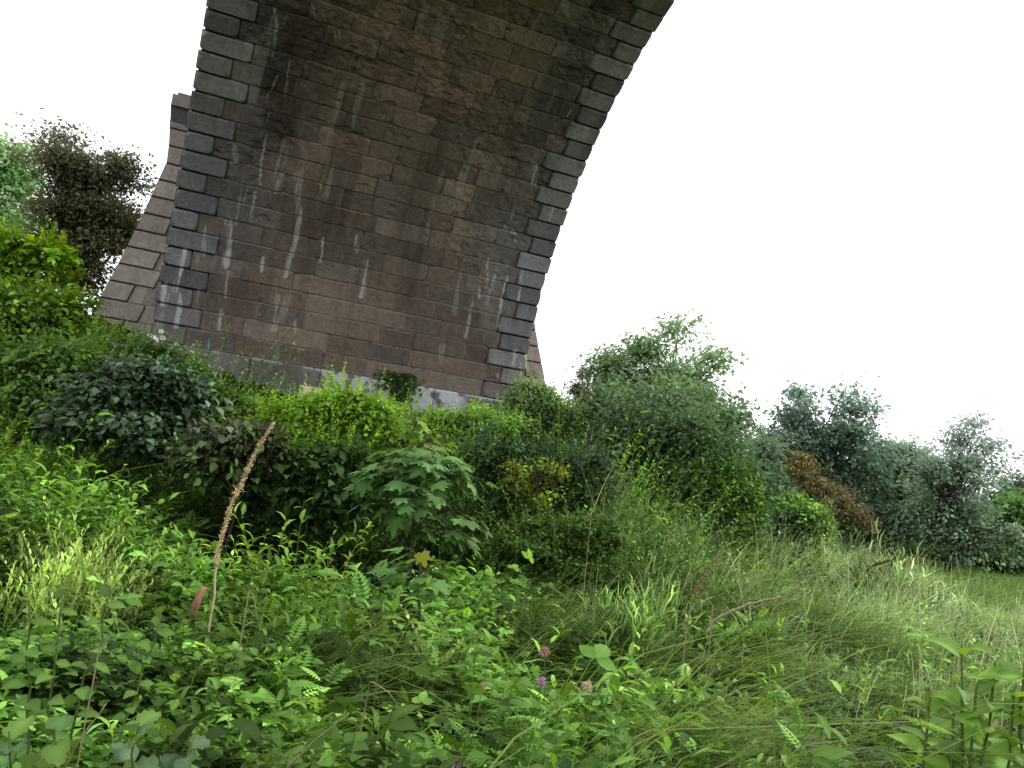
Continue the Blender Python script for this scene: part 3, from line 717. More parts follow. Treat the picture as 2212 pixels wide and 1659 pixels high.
tree('shrub', 'small vivid green bush in front of the brown conifer', 'shrub', [(1715, 1095, 28, 20), (1750, 1120, 40, 24), (1690, 1115, 24, 22), (1725, 1145, 55, 24), (1670, 1140, 26, 20), (1770, 1145, 30, 18)], 16.2, (1730, 1160), 100, 60, .11, .06, [(.10, .20, .04), (.075, .155, .035), (.12, .20, .06)], 38, mat=M_LEAF, shoots=40, shoot=0.25, r0=.02)
# ---- bushes in front of the pier
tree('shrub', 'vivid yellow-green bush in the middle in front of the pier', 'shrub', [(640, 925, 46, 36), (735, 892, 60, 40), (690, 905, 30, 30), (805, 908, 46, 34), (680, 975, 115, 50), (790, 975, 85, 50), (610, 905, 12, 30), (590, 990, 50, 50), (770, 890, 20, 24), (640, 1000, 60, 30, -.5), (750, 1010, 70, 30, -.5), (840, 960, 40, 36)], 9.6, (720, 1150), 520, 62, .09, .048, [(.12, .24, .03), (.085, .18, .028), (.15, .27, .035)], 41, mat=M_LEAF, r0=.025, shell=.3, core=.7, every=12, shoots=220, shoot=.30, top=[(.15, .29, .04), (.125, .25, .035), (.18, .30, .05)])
tree('shrub', 'dark leafy lower bush with deep shade under the vivid central bush', 'shrub', [(620, 1020, 90, 55), (740, 1040, 100, 60), (550, 1030, 60, 50), (690, 1090, 90, 40), (830, 1060, 60, 60)], 8.9, (743, 1170), 190, 46, .11, .07, [(.05, .105, .028), (.035, .075, .022), (.075, .155, .035), (.03, .06, .02)], 42, mat=M_LEAF, r0=.02, shell=.5, every=14, tmpl=T_OV)
tree('shrub', 'mid green small-leaved bush left of the vivid central bush', 'shrub', [(470, 890, 60, 36), (535, 920, 46, 38), (430, 915, 60, 42), (500, 955, 80, 46), (415, 865, 30, 24)], 11.5, (490, 1010), 330, 60, .085, .05, G_MID+[(.09, .16, .04), (.11, .19, .04)], 43, mat=M_LEAF, shoots=80, shoot=0.22, r0=.02, shell=.4, every=12)
tree('shrub', 'low reddish-tinged leafy clump behind the tip of the tall dry stalk', 'shrub', [(520, 955, 60, 26), (460, 985, 70, 26), (560, 970, 40, 24)], 8.6, (510, 1050), 90, 46, .085, .065, [(.06, .10, .03), (.08, .075, .04), (.10, .10, .08), (.05, .09, .03)], 50, mat=M_LEAF, r0=.015, shell=.4, every=12, tmpl=T_OV)
tree('bramble', 'dark bramble mound with bluish sheen leaves at left', 'bramble', [(250, 850, 60, 28), (330, 825, 40, 28), (300, 880, 80, 40), (372, 870, 28, 45), (215, 885, 40, 36), (280, 935, 105, 40), (345, 935, 60, 40), (180, 930, 30, 30)], 9.2, (290, 1010), 460, 46, .10, .062, [(.035, .065, .025), (.045, .09, .034), (.05, .075, .03), (.085, .14, .095)], 44, mat=M_GLOSS, shoots=36, shoot=0.22, r0=.02, shell=.6, every=10, tmpl=T_OV, flat=.4, up=1.3, wid=.75)
tree('shrub', 'grey-green weedy bush at the right foot of the pier', 'shrub', [(1150, 890, 45, 40), (1210, 900, 65, 40), (1160, 950, 90, 50), (1250, 950, 55, 45), (1137, 835, 10, 44), (1165, 860, 14, 26), (1100, 930, 40, 40)], 15, (1170, 1050), 380, 60, .10, .055, [(.105, .185, .06), (.13, .21, .08), (.085, .155, .055)], 45, mat=M_LEAF, r0=.02, shell=.3, every=12, shoots=120, shoot=0.34, top=[(.17, .27, .085), (.18, .26, .11)])
tree('shrub', 'blue-green bush with yellow sprigs below the weedy bush', 'shrub', [(1120, 1030, 70, 55), (1200, 1030, 90, 60), (1090, 1090, 70, 50), (1270, 1050, 70, 70), (1180, 1100, 90, 50), (1060, 1000, 40, 50)], 11, (1160, 1190), 380, 56, .095, .055, G_DRK+G_BLU+[(.06, .11, .03)], 46, mat=M_LEAF, shoots=70, shoot=0.24, r0=.02, shell=.4, every=12)
tree('shrub', 'small spray of yellow leaves on the blue-green bush', 'shrub', [(1130, 1050, 40, 16), (1195, 1015, 26, 12), (1105, 1010, 14, 16), (1160, 1080, 30, 10)], 10.3, (1135, 1140), 44, 22, .055, .045, [(.17, .21, .03), (.12, .165, .03)], 47, mat=M_LEAF, r0=.012)
tree('shrub', 'low fine-leaved dark green bush in front of the black hollow', 'shrub', [(1180, 1165, 80, 30), (1280, 1155, 80, 32), (1230, 1200, 120, 30), (1120, 1180, 50, 30)], 8.6, (1230, 1250), 330, 56, .07, .038, [(.045, .095, .024), (.06, .12, .028), (.085, .15, .03)], 48, mat=M_LEAF, shoots=60, shoot=0.18, r0=.015, every=14, flat=.4, shell=.3)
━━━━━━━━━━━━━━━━
REQUIRED TASK> Give the data again exactly as written, with all pictures left out.

OUTPUT FOR THIS EXERCISE>
Continue the Blender Python script for this scene: part 3, from line 717. More parts follow. Treat the picture as 2212 pixels wide and 1659 pixels high.
tree('shrub', 'small vivid green bush in front of the brown conifer', 'shrub', [(1715, 1095, 28, 20), (1750, 1120, 40, 24), (1690, 1115, 24, 22), (1725, 1145, 55, 24), (1670, 1140, 26, 20), (1770, 1145, 30, 18)], 16.2, (1730, 1160), 100, 60, .11, .06, [(.10, .20, .04), (.075, .155, .035), (.12, .20, .06)], 38, mat=M_LEAF, shoots=40, shoot=0.25, r0=.02)
# ---- bushes in front of the pier
tree('shrub', 'vivid yellow-green bush in the middle in front of the pier', 'shrub', [(640, 925, 46, 36), (735, 892, 60, 40), (690, 905, 30, 30), (805, 908, 46, 34), (680, 975, 115, 50), (790, 975, 85, 50), (610, 905, 12, 30), (590, 990, 50, 50), (770, 890, 20, 24), (640, 1000, 60, 30, -.5), (750, 1010, 70, 30, -.5), (840, 960, 40, 36)], 9.6, (720, 1150), 520, 62, .09, .048, [(.12, .24, .03), (.085, .18, .028), (.15, .27, .035)], 41, mat=M_LEAF, r0=.025, shell=.3, core=.7, every=12, shoots=220, shoot=.30, top=[(.15, .29, .04), (.125, .25, .035), (.18, .30, .05)])
tree('shrub', 'dark leafy lower bush with deep shade under the vivid central bush', 'shrub', [(620, 1020, 90, 55), (740, 1040, 100, 60), (550, 1030, 60, 50), (690, 1090, 90, 40), (830, 1060, 60, 60)], 8.9, (743, 1170), 190, 46, .11, .07, [(.05, .105, .028), (.035, .075, .022), (.075, .155, .035), (.03, .06, .02)], 42, mat=M_LEAF, r0=.02, shell=.5, every=14, tmpl=T_OV)
tree('shrub', 'mid green small-leaved bush left of the vivid central bush', 'shrub', [(470, 890, 60, 36), (535, 920, 46, 38), (430, 915, 60, 42), (500, 955, 80, 46), (415, 865, 30, 24)], 11.5, (490, 1010), 330, 60, .085, .05, G_MID+[(.09, .16, .04), (.11, .19, .04)], 43, mat=M_LEAF, shoots=80, shoot=0.22, r0=.02, shell=.4, every=12)
tree('shrub', 'low reddish-tinged leafy clump behind the tip of the tall dry stalk', 'shrub', [(520, 955, 60, 26), (460, 985, 70, 26), (560, 970, 40, 24)], 8.6, (510, 1050), 90, 46, .085, .065, [(.06, .10, .03), (.08, .075, .04), (.10, .10, .08), (.05, .09, .03)], 50, mat=M_LEAF, r0=.015, shell=.4, every=12, tmpl=T_OV)
tree('bramble', 'dark bramble mound with bluish sheen leaves at left', 'bramble', [(250, 850, 60, 28), (330, 825, 40, 28), (300, 880, 80, 40), (372, 870, 28, 45), (215, 885, 40, 36), (280, 935, 105, 40), (345, 935, 60, 40), (180, 930, 30, 30)], 9.2, (290, 1010), 460, 46, .10, .062, [(.035, .065, .025), (.045, .09, .034), (.05, .075, .03), (.085, .14, .095)], 44, mat=M_GLOSS, shoots=36, shoot=0.22, r0=.02, shell=.6, every=10, tmpl=T_OV, flat=.4, up=1.3, wid=.75)
tree('shrub', 'grey-green weedy bush at the right foot of the pier', 'shrub', [(1150, 890, 45, 40), (1210, 900, 65, 40), (1160, 950, 90, 50), (1250, 950, 55, 45), (1137, 835, 10, 44), (1165, 860, 14, 26), (1100, 930, 40, 40)], 15, (1170, 1050), 380, 60, .10, .055, [(.105, .185, .06), (.13, .21, .08), (.085, .155, .055)], 45, mat=M_LEAF, r0=.02, shell=.3, every=12, shoots=120, shoot=0.34, top=[(.17, .27, .085), (.18, .26, .11)])
tree('shrub', 'blue-green bush with yellow sprigs below the weedy bush', 'shrub', [(1120, 1030, 70, 55), (1200, 1030, 90, 60), (1090, 1090, 70, 50), (1270, 1050, 70, 70), (1180, 1100, 90, 50), (1060, 1000, 40, 50)], 11, (1160, 1190), 380, 56, .095, .055, G_DRK+G_BLU+[(.06, .11, .03)], 46, mat=M_LEAF, shoots=70, shoot=0.24, r0=.02, shell=.4, every=12)
tree('shrub', 'small spray of yellow leaves on the blue-green bush', 'shrub', [(1130, 1050, 40, 16), (1195, 1015, 26, 12), (1105, 1010, 14, 16), (1160, 1080, 30, 10)], 10.3, (1135, 1140), 44, 22, .055, .045, [(.17, .21, .03), (.12, .165, .03)], 47, mat=M_LEAF, r0=.012)
tree('shrub', 'low fine-leaved dark green bush in front of the black hollow', 'shrub', [(1180, 1165, 80, 30), (1280, 1155, 80, 32), (1230, 1200, 120, 30), (1120, 1180, 50, 30)], 8.6, (1230, 1250), 330, 56, .07, .038, [(.045, .095, .024), (.06, .12, .028), (.085, .15, .03)], 48, mat=M_LEAF, shoots=60, shoot=0.18, r0=.015, every=14, flat=.4, shell=.3)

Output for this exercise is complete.